Monday, 07 May 2007
 Here’s one they made earlier. Aeon Spoke’s self-titled debut for SPV more or less replicates 2005’s Above The Buried Cry. ‘Cavalry of Woe’, ‘Sand and Foam’, and ‘The Fisher Tale’ replace ‘Suicide Boy’, ‘Face the Wind’, and ‘For Good’, plus the latest album reworks, and reorders, the surviving tracks.
The changes make a lot of sense. Especially as lead singer and lyricist Paul Masvidal explains that Aeon Spoke “deals with evolution and transformation of being human, from the external experience to the internal”. So “the album begins with a war march”, the aforementioned
‘Cavalry of Woe’ and “ends with complete surrender” aka closer ‘Silence’.
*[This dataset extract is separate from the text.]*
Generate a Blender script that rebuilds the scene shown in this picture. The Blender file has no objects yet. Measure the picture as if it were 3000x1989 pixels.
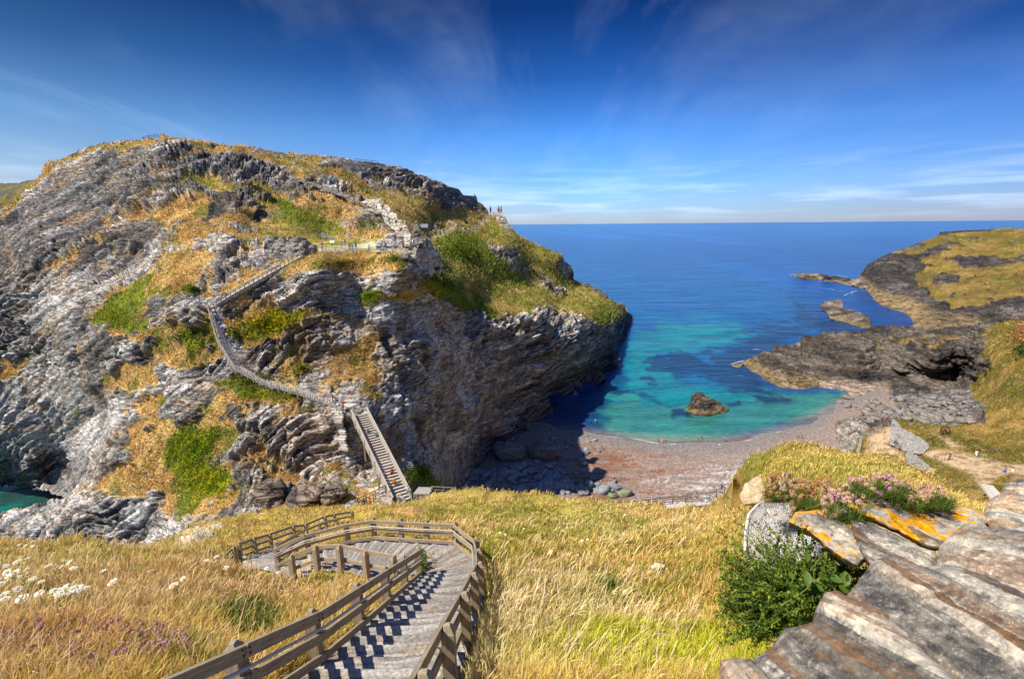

Masvidal has worked with Aeon Spoke drummer Sean Reinert before. They were founding members of death metal band, Cynic. Metal detectors, though, will be disappointed with this new project.
Yet Cynic fans will recognise the progressive rock touches of years gone by. Aeon Spoke also throw folk into the mix. But, above all, there’s an otherwordly quality about their sound.
Aeon Spoke themselves label their music “as vibrational music for the spirit”. Their LA base is no accident, it seems. Looks like the City of Angels just welcomed some more celestial beings into its midst.